Początek zbiegu z Gorca (c) 250dni
Myślę, że to był całkiem dobry sprawdzian, jak się mogę czuć na końcówce maratonu. Owszem, nie chciało mi się już biec pod tą przełęcz, ale taka jestem uparta, że biegłam aż dotknęłam klamki auta;) Wyszło 31 i pół kilometra. Zgodnie z zaleceniem fizjoterapeuty, natychmiast po treningu zafundowałam sobie schłodzenie mięśni. Górskie potoki służą temu perfekcyjnie! Schłodzona, rozciągnięta i przebrana, ruszyłam w drogę powrotną.

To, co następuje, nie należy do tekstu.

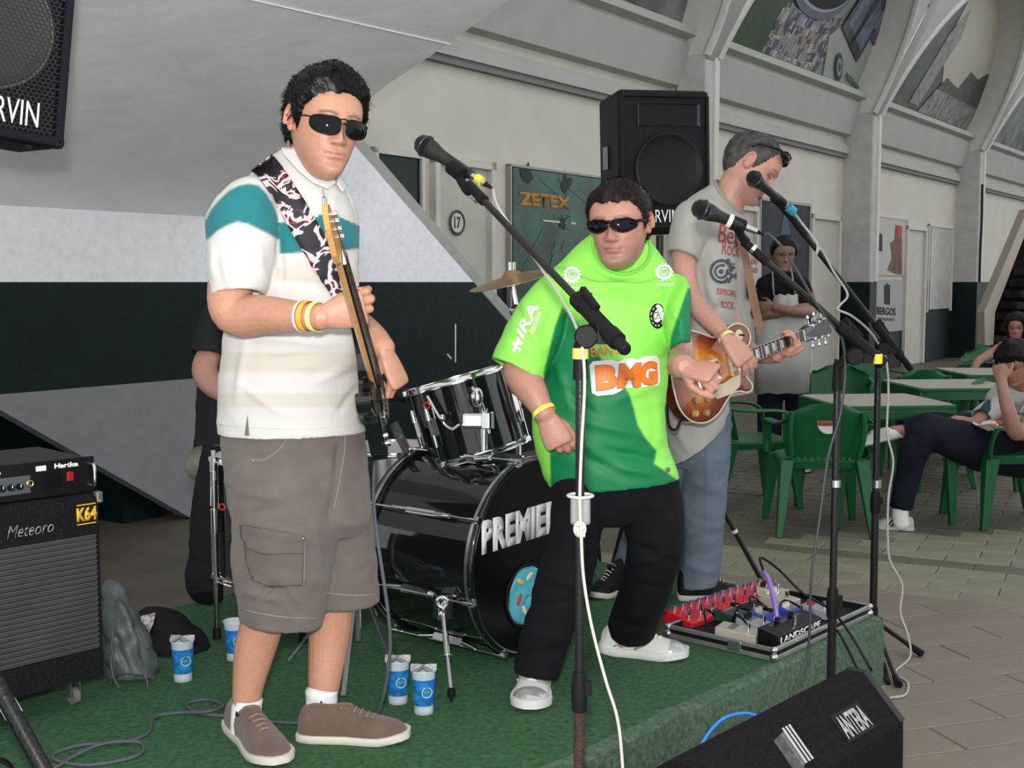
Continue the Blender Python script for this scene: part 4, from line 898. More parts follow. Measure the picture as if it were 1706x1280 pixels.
for xx, yy_, Yq in ((396, 1192, 3.04), (537, 1175, 3.09)):
    mb = MB(); q = at(xx, yy_, Yq); mb.ell(q, (.007, .003, .004)); mb.ell(q + V((-.003, 0, .006)), (.003, .002, .005)); mb.build('sock_emblem', mat('emblem_dark', (.02, .02, .02)), p1)
band(p1, at(512, 527.5, 2.793), at(520, 528, 2.785) - at(500, 527, 2.80), .0355, .013, 'wristband', mat('band_orange', (.85, .42, .03), .5))
band(p1, at(528, 528, 2.777), at(530, 528, 2.775) - at(515, 527, 2.79), .0335, .014, 'wristband', mat('band_white_yellow', (.85, .88, .25), .4))
band(p1, at(504, 527, 2.800), at(520, 528, 2.785) - at(500, 527, 2.80), .0365, .006, 'wristband', mat('band_pale', (.85, .7, .6), .5))
# ============================================================ PERSON 2: man in the green jersey
p2 = thing('person', 'man in a lime and dark green football jersey and black trousers, wraparound sunglasses on', 'person', (on(1000, 1130, .25).x, 3.6, .253))
M2 = frame(at(1033, 375, 3.47), (-.36, -.92, -.05), (-.04, 0, 1)) @ Matrix.Scale(1.05, 4)
O2 = {'wide': 1.02, 'jaw': 1.12, 'nose': 1.05}
tor2 = [(988, 408, 1084, 416, 3.53, .068, -.022), (973, 417, 1090, 424, 3.55, .086, -.024), (944, 434, 1110, 440, 3.57, .106, -.024), (918, 455, 1126, 462, 3.58, .120, -.018), (902, 490, 1130, 500, 3.60, .132, -.008), (900, 540, 1124, 545, 3.60, .14), (900, 600, 1116, 605, 3.60, .15), (893, 645, 1111, 648, 3.60, .155), (886, 690, 1107, 692, 3.60, .155), (890, 740, 1112, 736, 3.60, .155), (903, 785, 1124, 772, 3.60, .155), (915, 813, 1131, 797, 3.60, .15)]
sla = [(950, 445, 985, 520, 3.56, .06), (920, 450, 940, 535, 3.55, .08), (885, 480, 930, 570, 3.53, .085), (850, 530, 921, 598, 3.50, .085), (833, 565, 914, 618, 3.49, .083), (818, 596, 905, 641, 3.48, .08)]
slb = [(1092, 478, 1108, 515, 3.60, .05), (1100, 466, 1122, 498, 3.59, .062), (1105, 482, 1136, 508, 3.56, .068), (1108, 505, 1145, 522, 3.53, .08), (1106, 535, 1149, 542, 3.50, .075), (1112, 560, 1151, 562, 3.48, .068), (1114, 590, 1152, 577, 3.46, .062)]
b2 = [sil(tor2[3:], inset=.024, n=40), head_mb(M2, O2),
      limb([(1038, 385, 3.54, .060), (1038, 410, 3.55, .064), (1036, 438, 3.59, .066), (1034, 462, 3.64, .07)]),
      limb([(955, 490, 3.60, .055), (900, 560, 3.54, .052), (870, 608, 3.48, .054), (873, 630, 3.46, .052), (888, 655, 3.43, .044), (901, 678, 3.41, .034), (910, 694, 3.40, .031)]),
      limb([(1100, 490, 3.62, .05), (1128, 545, 3.52, .036), (1136, 592, 3.44, .036), (1135, 607, 3.36, .040), (1134, 610, 3.28, .038), (1139, 611, 3.21, .032)]),
      hand(at(909, 692, 3.40), (.42, -.12, -.9), (-.15, -1, .1), s=-1, size=.98, curl=((28, 34, 25), (32, 38, 28), (36, 42, 30), (42, 44, 30)), thumb=((.55, .8, -.35), (.1, .9, -.45), (-.05, .9, -.4)), spread=2),
      hand(at(1137, 612, 3.22), (.78, -.55, -.12), (-.05, -.62, .78), s=1, size=.98, curl=((52, 70, 45), (56, 75, 50), (60, 78, 50), (62, 78, 50)), thumb=((.8, .8, -.5), (.1, 1, -.5), (-.4, .9, -.5)), spread=1.5),
      limb([(966, 790, 3.62, .07), (960, 860, 3.56, .065), (945, 940, 3.50, .06), (925, 1010, 3.46, .055), (897, 1100, 3.42, .045), (890, 1150, 3.46, .038)]), limb([(1070, 790, 3.62, .07), (1085, 860, 3.6, .07), (1090, 910, 3.59, .065), (1076, 970, 3.64, .055), (1055, 1040, 3.75, .042), (1030, 1080, 3.8, .036)])]
body_obj(p2, b2, M2, skin_m, .0036, base=(.47, .235, .175), lips=(.38, .14, .12), stub=.38, browk=.7, blush=.25)
HL2 = [(0, .182), (12, .175), (25, .184), (40, .182), (56, .163), (66, .150), (76, .118), (84, .098), (90, .135), (99, .142), (108, .120), (120, .07), (150, .05), (180, .045)]
hair_obj(M2, p2, mat('hair_brown', (.022, .012, .009), .55, spec=.4, var=.3, vscale=30), O2, thick=.010, line=HL2, seed=5, top=1.35, slen=.017)
sunglasses(M2, p2, wrap=1.2, hgt=.0165, half=.034, dy=.001, dz=.002, tint=(.006, .006, .008), thin=False, refl=.08)
DK = [(937, 511), (962, 538), (990, 580), (1012, 612), (1030, 634), (1048, 655), (1057, 685), (1062, 707), (1075, 730), (1094, 751), (1090, 773), (1110, 786), (1136, 806), (1136, 830), (918, 830), (917, 790), (916, 750), (906, 700), (905, 660), (906, 620), (914, 587), (924, 545)]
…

Miejscówka na rolki przy Decathlonie
Spieszyło mi się, ponieważ czekał mnie... jeszcze jeden trening. Trening poza planem, bo wystąpiłam w roli trenera jazdy na rolkach. A działo się to w ramach wymiany Krakowskiego Banku Godzin - polecam uwadze tą inicjatywę:) A przy okazji, przetestowałam kolejny krakowski asfalt do użytku rolkowego: zamknięta, niedokończona ulica Lema, obok Decathlonu i Plazy. Czy to dobre miejsce na rolki? Szeroko, to plus. Niestety dość brudno na bocznych pasach, poza tym wielu kierowców nie przestrzega tam zakazu ruchu. Asfalt dość szorstki. Podsumowując, ta miejscówka nadaje się tylko na krótkie treningi techniczne.